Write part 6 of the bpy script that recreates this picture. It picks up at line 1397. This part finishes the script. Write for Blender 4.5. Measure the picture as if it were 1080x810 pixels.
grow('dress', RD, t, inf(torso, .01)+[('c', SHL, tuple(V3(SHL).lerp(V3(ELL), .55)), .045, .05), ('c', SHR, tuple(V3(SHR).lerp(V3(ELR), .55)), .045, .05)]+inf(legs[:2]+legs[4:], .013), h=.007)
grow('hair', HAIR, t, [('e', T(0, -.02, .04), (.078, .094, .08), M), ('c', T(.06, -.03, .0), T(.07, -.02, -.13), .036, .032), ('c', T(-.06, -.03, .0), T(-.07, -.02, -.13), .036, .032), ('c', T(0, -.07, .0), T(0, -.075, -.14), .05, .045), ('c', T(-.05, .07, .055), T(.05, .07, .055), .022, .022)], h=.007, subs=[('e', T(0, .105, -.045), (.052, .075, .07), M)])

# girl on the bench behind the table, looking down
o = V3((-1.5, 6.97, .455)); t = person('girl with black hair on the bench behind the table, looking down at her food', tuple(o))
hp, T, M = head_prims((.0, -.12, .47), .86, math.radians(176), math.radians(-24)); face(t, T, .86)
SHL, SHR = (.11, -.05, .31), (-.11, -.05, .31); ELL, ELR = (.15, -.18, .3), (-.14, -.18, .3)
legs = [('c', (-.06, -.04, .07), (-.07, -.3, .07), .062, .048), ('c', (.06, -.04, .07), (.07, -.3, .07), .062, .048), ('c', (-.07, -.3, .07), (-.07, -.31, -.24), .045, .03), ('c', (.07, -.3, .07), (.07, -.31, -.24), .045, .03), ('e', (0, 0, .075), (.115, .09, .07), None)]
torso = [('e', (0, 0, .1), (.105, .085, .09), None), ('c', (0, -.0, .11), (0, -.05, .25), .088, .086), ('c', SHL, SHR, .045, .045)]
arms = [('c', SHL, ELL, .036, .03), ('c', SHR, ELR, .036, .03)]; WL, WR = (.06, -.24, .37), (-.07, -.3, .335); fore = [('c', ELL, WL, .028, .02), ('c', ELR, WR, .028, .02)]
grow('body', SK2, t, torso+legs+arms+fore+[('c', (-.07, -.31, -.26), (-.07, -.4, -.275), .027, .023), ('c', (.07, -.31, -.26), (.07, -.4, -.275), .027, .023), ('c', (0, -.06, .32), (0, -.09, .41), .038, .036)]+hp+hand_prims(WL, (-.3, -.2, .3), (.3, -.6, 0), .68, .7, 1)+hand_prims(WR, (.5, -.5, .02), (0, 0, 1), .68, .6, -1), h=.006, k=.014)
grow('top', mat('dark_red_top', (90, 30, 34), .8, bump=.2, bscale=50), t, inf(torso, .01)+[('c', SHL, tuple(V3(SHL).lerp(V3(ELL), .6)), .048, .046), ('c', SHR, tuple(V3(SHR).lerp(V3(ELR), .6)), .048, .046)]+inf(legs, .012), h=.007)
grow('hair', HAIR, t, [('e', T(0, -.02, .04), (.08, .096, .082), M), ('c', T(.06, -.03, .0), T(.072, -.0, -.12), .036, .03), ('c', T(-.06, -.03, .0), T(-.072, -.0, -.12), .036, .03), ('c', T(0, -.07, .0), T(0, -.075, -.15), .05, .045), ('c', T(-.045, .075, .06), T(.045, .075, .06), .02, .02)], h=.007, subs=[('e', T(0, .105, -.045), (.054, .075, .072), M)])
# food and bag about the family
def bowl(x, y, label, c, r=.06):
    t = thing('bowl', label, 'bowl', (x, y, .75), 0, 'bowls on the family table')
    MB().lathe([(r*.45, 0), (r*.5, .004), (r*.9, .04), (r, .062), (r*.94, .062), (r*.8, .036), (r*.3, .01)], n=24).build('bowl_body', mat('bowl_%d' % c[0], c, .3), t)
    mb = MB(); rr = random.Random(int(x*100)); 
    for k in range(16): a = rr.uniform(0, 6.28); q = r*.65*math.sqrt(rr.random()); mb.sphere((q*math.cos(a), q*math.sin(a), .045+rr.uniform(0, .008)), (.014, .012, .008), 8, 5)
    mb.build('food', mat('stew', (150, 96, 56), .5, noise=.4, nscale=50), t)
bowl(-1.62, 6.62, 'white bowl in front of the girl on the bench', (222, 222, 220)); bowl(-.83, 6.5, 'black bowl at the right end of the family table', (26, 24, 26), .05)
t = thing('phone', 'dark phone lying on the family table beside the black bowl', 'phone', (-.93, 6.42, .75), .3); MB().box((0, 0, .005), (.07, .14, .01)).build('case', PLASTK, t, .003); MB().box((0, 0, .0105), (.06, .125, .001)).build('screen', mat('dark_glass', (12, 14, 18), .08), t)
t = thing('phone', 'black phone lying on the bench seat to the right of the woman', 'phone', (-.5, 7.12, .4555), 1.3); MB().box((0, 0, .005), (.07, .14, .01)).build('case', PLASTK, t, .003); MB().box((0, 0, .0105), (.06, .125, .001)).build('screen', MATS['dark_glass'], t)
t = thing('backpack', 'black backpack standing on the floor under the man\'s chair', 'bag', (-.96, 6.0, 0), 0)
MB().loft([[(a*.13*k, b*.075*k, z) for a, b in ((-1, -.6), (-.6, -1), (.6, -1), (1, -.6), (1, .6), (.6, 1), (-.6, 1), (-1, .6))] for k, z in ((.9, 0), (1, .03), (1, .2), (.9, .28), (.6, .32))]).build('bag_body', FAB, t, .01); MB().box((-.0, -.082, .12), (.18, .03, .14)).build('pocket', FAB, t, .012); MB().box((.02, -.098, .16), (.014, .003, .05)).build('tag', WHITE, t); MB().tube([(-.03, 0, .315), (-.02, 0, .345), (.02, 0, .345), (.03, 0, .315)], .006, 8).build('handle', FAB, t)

* REQUIRED TASK: Give every line of the material again, exactly as it reads.

* TASK SOLUTION:
Write part 6 of the bpy script that recreates this picture. It picks up at line 1397. This part finishes the script. Write for Blender 4.5. Measure the picture as if it were 1080x810 pixels.
grow('dress', RD, t, inf(torso, .01)+[('c', SHL, tuple(V3(SHL).lerp(V3(ELL), .55)), .045, .05), ('c', SHR, tuple(V3(SHR).lerp(V3(ELR), .55)), .045, .05)]+inf(legs[:2]+legs[4:], .013), h=.007)
grow('hair', HAIR, t, [('e', T(0, -.02, .04), (.078, .094, .08), M), ('c', T(.06, -.03, .0), T(.07, -.02, -.13), .036, .032), ('c', T(-.06, -.03, .0), T(-.07, -.02, -.13), .036, .032), ('c', T(0, -.07, .0), T(0, -.075, -.14), .05, .045), ('c', T(-.05, .07, .055), T(.05, .07, .055), .022, .022)], h=.007, subs=[('e', T(0, .105, -.045), (.052, .075, .07), M)])

# girl on the bench behind the table, looking down
o = V3((-1.5, 6.97, .455)); t = person('girl with black hair on the bench behind the table, looking down at her food', tuple(o))
hp, T, M = head_prims((.0, -.12, .47), .86, math.radians(176), math.radians(-24)); face(t, T, .86)
SHL, SHR = (.11, -.05, .31), (-.11, -.05, .31); ELL, ELR = (.15, -.18, .3), (-.14, -.18, .3)
legs = [('c', (-.06, -.04, .07), (-.07, -.3, .07), .062, .048), ('c', (.06, -.04, .07), (.07, -.3, .07), .062, .048), ('c', (-.07, -.3, .07), (-.07, -.31, -.24), .045, .03), ('c', (.07, -.3, .07), (.07, -.31, -.24), .045, .03), ('e', (0, 0, .075), (.115, .09, .07), None)]
torso = [('e', (0, 0, .1), (.105, .085, .09), None), ('c', (0, -.0, .11), (0, -.05, .25), .088, .086), ('c', SHL, SHR, .045, .045)]
arms = [('c', SHL, ELL, .036, .03), ('c', SHR, ELR, .036, .03)]; WL, WR = (.06, -.24, .37), (-.07, -.3, .335); fore = [('c', ELL, WL, .028, .02), ('c', ELR, WR, .028, .02)]
grow('body', SK2, t, torso+legs+arms+fore+[('c', (-.07, -.31, -.26), (-.07, -.4, -.275), .027, .023), ('c', (.07, -.31, -.26), (.07, -.4, -.275), .027, .023), ('c', (0, -.06, .32), (0, -.09, .41), .038, .036)]+hp+hand_prims(WL, (-.3, -.2, .3), (.3, -.6, 0), .68, .7, 1)+hand_prims(WR, (.5, -.5, .02), (0, 0, 1), .68, .6, -1), h=.006, k=.014)
grow('top', mat('dark_red_top', (90, 30, 34), .8, bump=.2, bscale=50), t, inf(torso, .01)+[('c', SHL, tuple(V3(SHL).lerp(V3(ELL), .6)), .048, .046), ('c', SHR, tuple(V3(SHR).lerp(V3(ELR), .6)), .048, .046)]+inf(legs, .012), h=.007)
grow('hair', HAIR, t, [('e', T(0, -.02, .04), (.08, .096, .082), M), ('c', T(.06, -.03, .0), T(.072, -.0, -.12), .036, .03), ('c', T(-.06, -.03, .0), T(-.072, -.0, -.12), .036, .03), ('c', T(0, -.07, .0), T(0, -.075, -.15), .05, .045), ('c', T(-.045, .075, .06), T(.045, .075, .06), .02, .02)], h=.007, subs=[('e', T(0, .105, -.045), (.054, .075, .072), M)])
# food and bag about the family
def bowl(x, y, label, c, r=.06):
    t = thing('bowl', label, 'bowl', (x, y, .75), 0, 'bowls on the family table')
    MB().lathe([(r*.45, 0), (r*.5, .004), (r*.9, .04), (r, .062), (r*.94, .062), (r*.8, .036), (r*.3, .01)], n=24).build('bowl_body', mat('bowl_%d' % c[0], c, .3), t)
    mb = MB(); rr = random.Random(int(x*100)); 
    for k in range(16): a = rr.uniform(0, 6.28); q = r*.65*math.sqrt(rr.random()); mb.sphere((q*math.cos(a), q*math.sin(a), .045+rr.uniform(0, .008)), (.014, .012, .008), 8, 5)
    mb.build('food', mat('stew', (150, 96, 56), .5, noise=.4, nscale=50), t)
bowl(-1.62, 6.62, 'white bowl in front of the girl on the bench', (222, 222, 220)); bowl(-.83, 6.5, 'black bowl at the right end of the family table', (26, 24, 26), .05)
t = thing('phone', 'dark phone lying on the family table beside the black bowl', 'phone', (-.93, 6.42, .75), .3); MB().box((0, 0, .005), (.07, .14, .01)).build('case', PLASTK, t, .003); MB().box((0, 0, .0105), (.06, .125, .001)).build('screen', mat('dark_glass', (12, 14, 18), .08), t)
t = thing('phone', 'black phone lying on the bench seat to the right of the woman', 'phone', (-.5, 7.12, .4555), 1.3); MB().box((0, 0, .005), (.07, .14, .01)).build('case', PLASTK, t, .003); MB().box((0, 0, .0105), (.06, .125, .001)).build('screen', MATS['dark_glass'], t)
t = thing('backpack', 'black backpack standing on the floor under the man\'s chair', 'bag', (-.96, 6.0, 0), 0)
MB().loft([[(a*.13*k, b*.075*k, z) for a, b in ((-1, -.6), (-.6, -1), (.6, -1), (1, -.6), (1, .6), (.6, 1), (-.6, 1), (-1, .6))] for k, z in ((.9, 0), (1, .03), (1, .2), (.9, .28), (.6, .32))]).build('bag_body', FAB, t, .01); MB().box((-.0, -.082, .12), (.18, .03, .14)).build('pocket', FAB, t, .012); MB().box((.02, -.098, .16), (.014, .003, .05)).build('tag', WHITE, t); MB().tube([(-.03, 0, .315), (-.02, 0, .345), (.02, 0, .345), (.03, 0, .315)], .006, 8).build('handle', FAB, t)